Своим личным контактом руководители двух стран остались довольны. Де Голль отмечал в мемуарах: «Хрущев уезжал 3 апреля благодушный и веселый. Должен признаться, что я был под впечатлением от его силы и энергичности. И я был расположен думать, что, несмотря ни на что, мир во всем мире имеет шансы быть и что у Европы есть будущее. Я поймал себя на мысли, что, по большому счету, в вековых отношениях между Россией и Францией произошло что-то значительное»{490}.
Проводив главу СССР, де Голль сразу отправился в Англию, осуществив с 5 по 8 апреля свой первый официальный визит в эту страну. Президент Франции был благодарен туманному Альбиону за гостеприимство, оказанное ему, опальному генералу, во время войны. Он не раз говорил об этом во время поездки. Де Голль вел переговоры с премьер-министром Макмилланом, встречался с королевой Елизаветой II, побывал в гостях у Черчилля, посетил Вестминстерское аббатство. Генерала приняли радушно, и он считал свой визит удачным. Однако главное выяснение отношений между Францией и Великобританией было впереди.

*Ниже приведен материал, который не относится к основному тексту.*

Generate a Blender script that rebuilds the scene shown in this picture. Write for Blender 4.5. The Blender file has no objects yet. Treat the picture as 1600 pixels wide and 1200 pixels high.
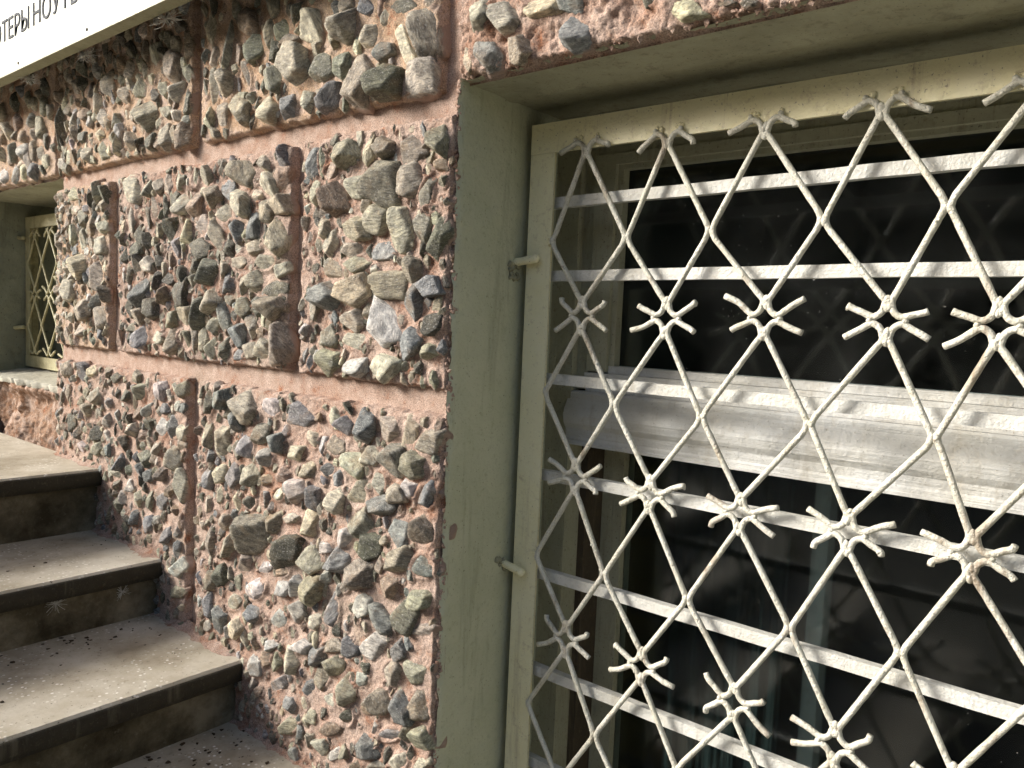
import bpy, bmesh, math, random
import numpy as np
from mathutils import Vector, Matrix

# ---------------------------------------------------------------- camera, light
H = 1.30                       # camera height above the lower paving; z below is measured from the camera
CAM_D = 0.90                   # distance of the camera from the wall
scene = bpy.context.scene
cam_data = bpy.data.cameras.new('camera')
cam = bpy.data.objects.new('camera', cam_data)
scene.collection.objects.link(cam)
scene.camera = cam
cam_data.sensor_width = 36.0
cam_data.lens = 1219.864 / 1600 * 36.0
cam_data.clip_start = 0.02
cam_data.clip_end = 500
RT = Vector((0.76960986, 0.63706256, 0.04303432))
UP = Vector((-0.07956519, 0.02881066, 0.99641323))
FW = Vector((-0.63353772, 0.77027348, -0.07286097))
m = Matrix((RT, UP, -FW)).transposed().to_4x4()
m.translation = Vector((0, -CAM_D, H))
cam.matrix_world = m

SUN_AZ = math.radians(-130)    # compass angle of the sun seen from the wall (0 = into the wall)
SUN_EL = math.radians(24)
world = bpy.data.worlds.new('World')
scene.world = world
world.use_nodes = True
wn = world.node_tree.nodes
sky = wn.new('ShaderNodeTexSky')
sky.sky_type = 'NISHITA'
sky.sun_disc = False
sky.sun_elevation = SUN_EL
sky.sun_rotation = SUN_AZ
sky.air_density = 1.0
sky.dust_density = 4.0
sky.ozone_density = 0.6
bg = wn['Background']
world.node_tree.links.new(sky.outputs[0], bg.inputs[0])
bg.inputs[1].default_value = 0.11
sd = bpy.data.lights.new('sun', 'SUN')
sd.energy = 4.3
sd.angle = math.radians(22)
sd.color = (1.0, 0.965, 0.90)
sun = bpy.data.objects.new('sun', sd)
scene.collection.objects.link(sun)
sdir = Vector((math.sin(SUN_AZ) * math.cos(SUN_EL), math.cos(SUN_AZ) * math.cos(SUN_EL), math.sin(SUN_EL)))
sun.rotation_euler = (-sdir).to_track_quat('-Z', 'Y').to_euler()
scene.view_settings.view_transform = 'Standard'
scene.view_settings.look = 'None'
scene.view_settings.exposure = 0.68
scene.view_settings.gamma = 1.0

# ---------------------------------------------------------------- materials
def new_mat(name):
    mt = bpy.data.materials.new(name); mt.use_nodes = True
    nt = mt.node_tree
    b = nt.nodes['Principled BSDF']
    return mt, nt, b

class NB:
    def __init__(s, nt): s.nt = nt; s.tc = nt.nodes.new('ShaderNodeNewGeometry').outputs['Position']
    def link(s, a, b): s.nt.links.new(a, b)
    def mapping(s, scale, rot=(0, 0, 0)):
        n = s.nt.nodes.new('ShaderNodeMapping'); n.inputs['Scale'].default_value = scale; n.inputs['Rotation'].default_value = rot
        s.link(s.tc, n.inputs['Vector']); return n.outputs[0]
    def noise(s, scale, detail=5, rough=.6, vec=None, dist=0):
        n = s.nt.nodes.new('ShaderNodeTexNoise'); n.inputs['Scale'].default_value = scale; n.inputs['Detail'].default_value = detail
        n.inputs['Roughness'].default_value = rough; n.inputs['Distortion'].default_value = dist
        s.link(vec or s.tc, n.inputs['Vector']); return n.outputs[0]
    def voro(s, scale, vec=None, feat='F1'):
        n = s.nt.nodes.new('ShaderNodeTexVoronoi'); n.inputs['Scale'].default_value = scale; n.feature = feat
        s.link(vec or s.tc, n.inputs['Vector']); return n.outputs
    def ramp(s, fac, stops):
        n = s.nt.nodes.new('ShaderNodeValToRGB'); e = n.color_ramp.elements
        while len(e) > 1: e.remove(e[-1])
        for i, (p, c) in enumerate(stops):
            el = e[0] if i == 0 else e.new(p)
            el.position = p; el.color = (*c, 1) if len(c) == 3 else c
        s.link(fac, n.inputs[0]); return n.outputs[0]
    def rampf(s, fac, a, b, va=0., vb=1.):
        n = s.nt.nodes.new('ShaderNodeMapRange'); n.inputs[1].default_value = a; n.inputs[2].default_value = b
        n.inputs[3].default_value = va; n.inputs[4].default_value = vb; s.link(fac, n.inputs[0]); return n.outputs[0]
    def mix(s, fac, a, b, mode='MIX'):
        n = s.nt.nodes.new('ShaderNodeMix'); n.data_type = 'RGBA'; n.blend_type = mode
        for sock, v in ((n.inputs[0], fac), (n.inputs[6], a), (n.inputs[7], b)):
            if isinstance(v, (int, float)): sock.default_value = v
            elif isinstance(v, tuple): sock.default_value = (*v, 1)
            else: s.link(v, sock)
        return n.outputs[2]
    def math(s, op, a, b=0.):
        n = s.nt.nodes.new('ShaderNodeMath'); n.operation = op
        for sock, v in ((n.inputs[0], a), (n.inputs[1], b)):
            if isinstance(v, (int, float)): sock.default_value = v
            else: s.link(v, sock)
        return n.outputs[0]
    def attr(s, name):
        n = s.nt.nodes.new('ShaderNodeAttribute'); n.attribute_name = name; return n
    def bump(s, h, strength, dist, normal=None):
        n = s.nt.nodes.new('ShaderNodeBump'); n.inputs['Strength'].default_value = strength; n.inputs['Distance'].default_value = dist
        s.link(h, n.inputs['Height'])
        if normal: s.link(normal, n.inputs['Normal'])
        return n.outputs[0]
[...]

В конце апреля – начале мая де Голль вылетел в Западное полушарие. Он прибыл сначала в Канаду, а потом в Соединенные Штаты. Во время встреч с Эйзенхауэром президент Франции уже не касался темы НАТО, понимая, что к согласию с хозяином Белого дома не придет. Они разговаривали главным образом о европейских делах и о встрече в верхах, которая должна была состояться в Париже в мае. Перед возвращением на родину генерал заехал во французские заморские территории – Гвиану, Мартинику и Гваделупу.
Печально известная конференция в верхах при участии де Голля, Эйзенхауэра, Макмиллана и Хрущева прошла в Париже 16–17 мая 1960 года. Главы США, Великобритании, Франции и Советского Союза должны были обсудить условия обеспечения мирного сосуществования, проблемы разоружения, германский вопрос. Однако незадолго до этого советскую границу пересек американский самолет-разведчик У-2. Хрущев вылетел во Францию, но в пути задавался вопросом, можно ли ждать от США на конференции принятия разумного соглашения, если они «перед встречей подложили под нее мину»{491}.